═══ Data for processing ═══

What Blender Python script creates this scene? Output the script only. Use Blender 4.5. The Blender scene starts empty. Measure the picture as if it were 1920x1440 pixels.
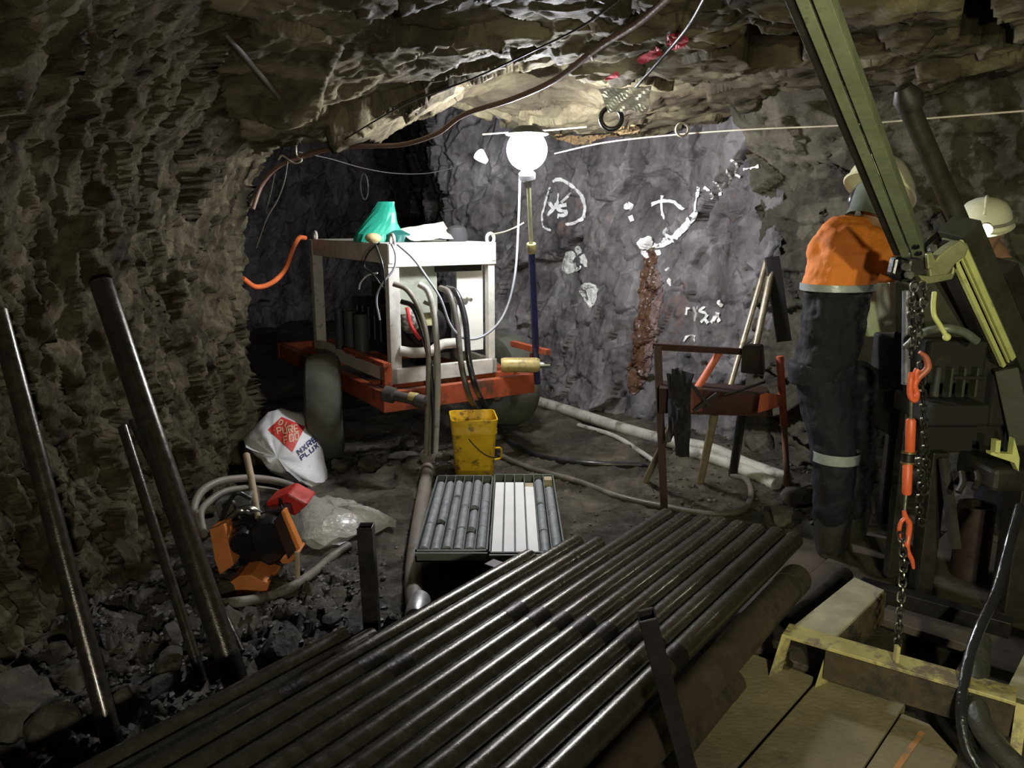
import bpy, bmesh, math, random
import numpy as np
from mathutils import Vector, Matrix
from mathutils.bvhtree import BVHTree

# ------------------------------------------------------------------ camera, world, lights, exposure
SC = bpy.context.scene
COL = SC.collection
FOC, PITCH, EYE = 1450.0, math.radians(11.9), 1.6
cd = bpy.data.cameras.new('camera'); cam = bpy.data.objects.new('camera', cd); COL.objects.link(cam)
cd.sensor_fit = 'HORIZONTAL'; cd.sensor_width = 36.0; cd.lens = 36.0 * FOC / 1920.0
cd.clip_start = 0.05; cd.clip_end = 60
cam.location = (0, 0, EYE); cam.rotation_euler = (math.pi / 2 - PITCH, 0, 0)
SC.camera = cam
SC.view_settings.view_transform = 'Standard'; SC.view_settings.look = 'None'
SC.view_settings.gamma = 1.0; SC.view_settings.use_curve_mapping = False
SC.view_settings.exposure = 0.35
W = bpy.data.worlds.new('World'); SC.world = W; W.use_nodes = True
W.node_tree.nodes['Background'].inputs[0].default_value = (0.9, 0.85, 0.8, 1)
W.node_tree.nodes['Background'].inputs[1].default_value = 0.008

def lamp(name, kind, loc, target, power, color, size=0.1, spot=None, blend=0.5):
    d = bpy.data.lights.new(name, kind); d.energy = power; d.color = color
    if kind == 'AREA': d.shape = 'DISK'; d.size = size
    else: d.shadow_soft_size = size
    if spot: d.spot_size = math.radians(spot); d.spot_blend = blend
    o = bpy.data.objects.new(name, d); COL.objects.link(o); o.location = loc
    o.rotation_euler = (Vector(target) - Vector(loc)).to_track_quat('-Z', 'Y').to_euler()
    return o
# the drill crew's work light behind the photographer (warm) and one aimed at the rig
lamp('work_light_behind', 'SPOT', (0.38, -0.7, 1.48), (0.15, 3.4, 1.45), 112, (1.0, 0.91, 0.75), 0.05, 120, 0.7)
lamp('rig_work_light', 'SPOT', (0.58, -0.7, 1.95), (1.75, 3.0, 1.2), 155, (0.97, 0.98, 0.55), 0.04, 62, 0.5)

# ------------------------------------------------------------------ pixel helpers: turn a measured point into a place
def ray(px, py):
    u = (px - 960) / FOC; v = (720 - py) / FOC
    return Vector((u, math.cos(PITCH) + v * math.sin(PITCH), v * math.cos(PITCH) - math.sin(PITCH)))
def G(px, py, z=0.0):
    r = ray(px, py); return Vector((0, 0, EYE)) + r * ((z - EYE) / r.z)
def P(px, py, Y):
    r = ray(px, py); return Vector((0, 0, EYE)) + r * (Y / r.y)

# ------------------------------------------------------------------ noise (numpy)
def _h(ix, iy, iz, s):
    n = (ix.astype(np.int64) * 374761393 + iy.astype(np.int64) * 668265263 + iz.astype(np.int64) * 1274126177 + s * 974634777) & 0xFFFFFFFF
    n = ((n ^ (n >> 13)) * 1274126177) & 0xFFFFFFFF
    n = ((n ^ (n >> 16)) * 2246822519) & 0xFFFFFFFF
    n = n ^ (n >> 15)
    return (n & 0xFFFFFF) / float(0xFFFFFF)
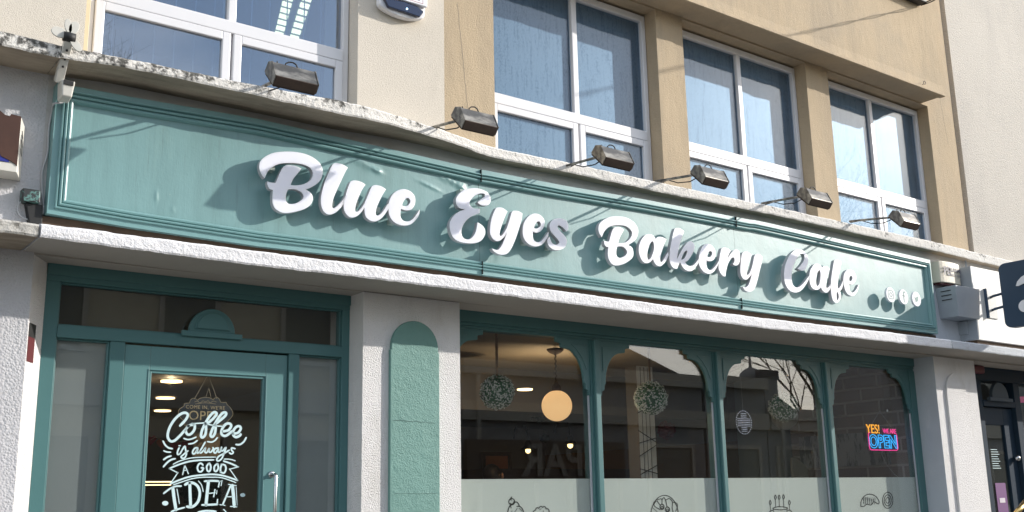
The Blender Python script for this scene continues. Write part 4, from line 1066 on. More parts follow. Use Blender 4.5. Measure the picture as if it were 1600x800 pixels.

═══

▶ [Task statement]
Skip the pictures. Restate exactly the lines from the start of the entries through the line containing "W.node_tree.nodes['Background'].inputs[1].default_value = 0.008", both ends included.

▶ [Written solution]
What Blender Python script creates this scene? Output the script only. Use Blender 4.5. The Blender scene starts empty. Measure the picture as if it were 1920x1440 pixels.
import bpy, bmesh, math, random
import numpy as np
from mathutils import Vector, Matrix
from mathutils.bvhtree import BVHTree

# ------------------------------------------------------------------ camera, world, lights, exposure
SC = bpy.context.scene
COL = SC.collection
FOC, PITCH, EYE = 1450.0, math.radians(11.9), 1.6
cd = bpy.data.cameras.new('camera'); cam = bpy.data.objects.new('camera', cd); COL.objects.link(cam)
cd.sensor_fit = 'HORIZONTAL'; cd.sensor_width = 36.0; cd.lens = 36.0 * FOC / 1920.0
cd.clip_start = 0.05; cd.clip_end = 60
cam.location = (0, 0, EYE); cam.rotation_euler = (math.pi / 2 - PITCH, 0, 0)
SC.camera = cam
SC.view_settings.view_transform = 'Standard'; SC.view_settings.look = 'None'
SC.view_settings.gamma = 1.0; SC.view_settings.use_curve_mapping = False
SC.view_settings.exposure = 0.35
W = bpy.data.worlds.new('World'); SC.world = W; W.use_nodes = True
W.node_tree.nodes['Background'].inputs[0].default_value = (0.9, 0.85, 0.8, 1)
W.node_tree.nodes['Background'].inputs[1].default_value = 0.008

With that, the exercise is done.